# Collected material
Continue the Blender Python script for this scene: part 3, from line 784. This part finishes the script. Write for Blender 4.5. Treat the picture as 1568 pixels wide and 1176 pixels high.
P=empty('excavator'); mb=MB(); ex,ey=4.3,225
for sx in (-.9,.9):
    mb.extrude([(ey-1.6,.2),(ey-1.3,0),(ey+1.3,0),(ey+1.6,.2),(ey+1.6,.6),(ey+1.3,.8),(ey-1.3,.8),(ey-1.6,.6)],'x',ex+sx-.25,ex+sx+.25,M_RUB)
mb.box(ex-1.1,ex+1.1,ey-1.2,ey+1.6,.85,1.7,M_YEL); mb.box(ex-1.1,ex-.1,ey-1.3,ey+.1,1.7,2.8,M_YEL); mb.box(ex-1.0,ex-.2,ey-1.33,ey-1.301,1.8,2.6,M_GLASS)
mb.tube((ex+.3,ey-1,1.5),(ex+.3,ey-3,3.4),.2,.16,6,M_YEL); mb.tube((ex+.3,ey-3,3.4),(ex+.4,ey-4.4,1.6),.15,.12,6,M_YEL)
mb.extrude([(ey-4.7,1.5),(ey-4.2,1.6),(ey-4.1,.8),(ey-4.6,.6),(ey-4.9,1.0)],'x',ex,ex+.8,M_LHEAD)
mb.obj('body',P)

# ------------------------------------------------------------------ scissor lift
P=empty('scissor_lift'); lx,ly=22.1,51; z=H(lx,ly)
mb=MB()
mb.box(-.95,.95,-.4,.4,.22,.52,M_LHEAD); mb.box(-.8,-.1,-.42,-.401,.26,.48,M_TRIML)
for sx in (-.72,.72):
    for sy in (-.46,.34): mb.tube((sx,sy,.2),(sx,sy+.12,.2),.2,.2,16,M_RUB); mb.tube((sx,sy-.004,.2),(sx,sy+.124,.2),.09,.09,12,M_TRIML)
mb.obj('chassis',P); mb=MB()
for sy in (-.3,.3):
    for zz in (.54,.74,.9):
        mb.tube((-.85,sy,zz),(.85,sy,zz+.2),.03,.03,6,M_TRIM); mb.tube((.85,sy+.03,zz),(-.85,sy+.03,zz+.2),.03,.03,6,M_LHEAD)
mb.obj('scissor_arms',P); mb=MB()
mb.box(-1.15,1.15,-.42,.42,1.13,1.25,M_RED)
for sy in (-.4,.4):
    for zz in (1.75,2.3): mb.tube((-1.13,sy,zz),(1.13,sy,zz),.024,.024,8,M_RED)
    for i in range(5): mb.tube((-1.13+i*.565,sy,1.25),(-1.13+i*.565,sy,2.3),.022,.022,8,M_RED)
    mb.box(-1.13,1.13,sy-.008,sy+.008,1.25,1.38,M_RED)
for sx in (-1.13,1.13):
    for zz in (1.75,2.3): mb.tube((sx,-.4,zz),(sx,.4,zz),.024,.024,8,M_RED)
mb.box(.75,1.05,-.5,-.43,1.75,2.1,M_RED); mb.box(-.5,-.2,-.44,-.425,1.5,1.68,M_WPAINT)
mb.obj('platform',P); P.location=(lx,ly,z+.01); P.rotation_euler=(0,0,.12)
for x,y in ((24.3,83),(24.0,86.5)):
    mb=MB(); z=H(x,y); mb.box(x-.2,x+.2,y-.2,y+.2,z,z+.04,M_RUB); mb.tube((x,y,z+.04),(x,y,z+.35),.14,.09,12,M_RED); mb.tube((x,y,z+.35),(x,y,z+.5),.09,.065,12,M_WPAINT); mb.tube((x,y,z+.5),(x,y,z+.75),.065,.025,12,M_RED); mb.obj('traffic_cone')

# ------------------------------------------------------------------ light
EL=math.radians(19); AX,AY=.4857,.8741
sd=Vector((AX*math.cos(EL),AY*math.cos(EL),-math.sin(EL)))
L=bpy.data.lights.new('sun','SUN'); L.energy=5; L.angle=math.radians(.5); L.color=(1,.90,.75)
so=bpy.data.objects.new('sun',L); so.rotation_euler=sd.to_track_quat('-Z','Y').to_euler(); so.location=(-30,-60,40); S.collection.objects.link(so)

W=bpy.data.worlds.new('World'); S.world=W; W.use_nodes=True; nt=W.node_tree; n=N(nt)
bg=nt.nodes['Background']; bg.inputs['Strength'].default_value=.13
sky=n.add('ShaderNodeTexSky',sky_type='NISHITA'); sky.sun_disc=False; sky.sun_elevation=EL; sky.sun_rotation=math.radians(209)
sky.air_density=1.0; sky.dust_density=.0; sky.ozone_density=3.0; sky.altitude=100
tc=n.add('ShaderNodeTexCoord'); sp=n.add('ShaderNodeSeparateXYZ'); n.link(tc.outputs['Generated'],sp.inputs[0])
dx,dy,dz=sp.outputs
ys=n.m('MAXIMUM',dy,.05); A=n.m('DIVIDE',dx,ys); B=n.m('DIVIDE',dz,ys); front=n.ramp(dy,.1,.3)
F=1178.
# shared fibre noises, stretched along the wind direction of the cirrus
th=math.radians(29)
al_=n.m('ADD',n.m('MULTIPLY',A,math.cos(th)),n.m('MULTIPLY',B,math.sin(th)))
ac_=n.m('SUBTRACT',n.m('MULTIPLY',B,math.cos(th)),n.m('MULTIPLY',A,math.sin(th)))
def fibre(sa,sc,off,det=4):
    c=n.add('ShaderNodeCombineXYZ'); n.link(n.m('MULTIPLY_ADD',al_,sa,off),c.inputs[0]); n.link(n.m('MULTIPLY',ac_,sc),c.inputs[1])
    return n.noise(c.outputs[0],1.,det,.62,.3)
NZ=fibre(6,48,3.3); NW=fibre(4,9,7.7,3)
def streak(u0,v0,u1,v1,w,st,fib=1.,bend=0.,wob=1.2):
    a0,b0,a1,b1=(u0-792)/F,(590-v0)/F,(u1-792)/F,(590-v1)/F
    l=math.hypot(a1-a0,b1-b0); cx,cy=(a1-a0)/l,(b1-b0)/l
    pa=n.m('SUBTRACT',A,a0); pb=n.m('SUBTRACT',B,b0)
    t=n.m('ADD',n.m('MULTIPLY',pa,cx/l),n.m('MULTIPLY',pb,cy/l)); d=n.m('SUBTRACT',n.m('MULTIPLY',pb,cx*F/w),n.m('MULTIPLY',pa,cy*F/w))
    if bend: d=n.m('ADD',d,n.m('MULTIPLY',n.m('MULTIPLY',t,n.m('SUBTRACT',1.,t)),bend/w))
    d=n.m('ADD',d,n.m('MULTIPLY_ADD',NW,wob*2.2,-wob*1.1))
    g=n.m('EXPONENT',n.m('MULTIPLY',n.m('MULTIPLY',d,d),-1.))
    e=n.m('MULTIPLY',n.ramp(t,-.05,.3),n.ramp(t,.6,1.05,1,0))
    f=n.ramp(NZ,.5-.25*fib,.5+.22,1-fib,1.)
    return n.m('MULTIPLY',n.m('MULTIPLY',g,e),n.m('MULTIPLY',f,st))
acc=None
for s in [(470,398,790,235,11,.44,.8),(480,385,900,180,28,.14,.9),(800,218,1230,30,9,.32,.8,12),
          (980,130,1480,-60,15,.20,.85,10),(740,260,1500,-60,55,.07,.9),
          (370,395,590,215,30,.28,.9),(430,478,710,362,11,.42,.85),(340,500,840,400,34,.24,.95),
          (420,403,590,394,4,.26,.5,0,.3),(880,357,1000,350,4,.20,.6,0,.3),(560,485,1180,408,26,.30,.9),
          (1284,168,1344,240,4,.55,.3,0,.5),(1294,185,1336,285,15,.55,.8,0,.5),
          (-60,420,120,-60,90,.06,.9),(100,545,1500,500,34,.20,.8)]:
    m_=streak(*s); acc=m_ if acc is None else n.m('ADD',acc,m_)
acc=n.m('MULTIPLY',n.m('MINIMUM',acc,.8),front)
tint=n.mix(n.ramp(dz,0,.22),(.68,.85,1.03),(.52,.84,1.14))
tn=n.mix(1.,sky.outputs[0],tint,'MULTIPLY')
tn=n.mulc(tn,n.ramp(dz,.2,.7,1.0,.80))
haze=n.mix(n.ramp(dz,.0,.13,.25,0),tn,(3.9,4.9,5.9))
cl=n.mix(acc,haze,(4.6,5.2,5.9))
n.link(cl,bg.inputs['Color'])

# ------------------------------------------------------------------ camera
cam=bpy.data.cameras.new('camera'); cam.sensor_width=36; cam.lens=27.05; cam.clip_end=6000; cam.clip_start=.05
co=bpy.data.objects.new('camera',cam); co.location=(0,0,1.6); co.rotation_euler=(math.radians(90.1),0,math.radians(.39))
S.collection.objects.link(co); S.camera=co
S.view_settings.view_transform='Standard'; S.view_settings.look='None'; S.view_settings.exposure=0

# Exercise description
Return a word-for-word copy of the lines from the beginning of the listing to the line holding "mb.obj('body',P)", both kept.

# Problem solution
Continue the Blender Python script for this scene: part 3, from line 784. This part finishes the script. Write for Blender 4.5. Treat the picture as 1568 pixels wide and 1176 pixels high.
P=empty('excavator'); mb=MB(); ex,ey=4.3,225
for sx in (-.9,.9):
    mb.extrude([(ey-1.6,.2),(ey-1.3,0),(ey+1.3,0),(ey+1.6,.2),(ey+1.6,.6),(ey+1.3,.8),(ey-1.3,.8),(ey-1.6,.6)],'x',ex+sx-.25,ex+sx+.25,M_RUB)
mb.box(ex-1.1,ex+1.1,ey-1.2,ey+1.6,.85,1.7,M_YEL); mb.box(ex-1.1,ex-.1,ey-1.3,ey+.1,1.7,2.8,M_YEL); mb.box(ex-1.0,ex-.2,ey-1.33,ey-1.301,1.8,2.6,M_GLASS)
mb.tube((ex+.3,ey-1,1.5),(ex+.3,ey-3,3.4),.2,.16,6,M_YEL); mb.tube((ex+.3,ey-3,3.4),(ex+.4,ey-4.4,1.6),.15,.12,6,M_YEL)
mb.extrude([(ey-4.7,1.5),(ey-4.2,1.6),(ey-4.1,.8),(ey-4.6,.6),(ey-4.9,1.0)],'x',ex,ex+.8,M_LHEAD)
mb.obj('body',P)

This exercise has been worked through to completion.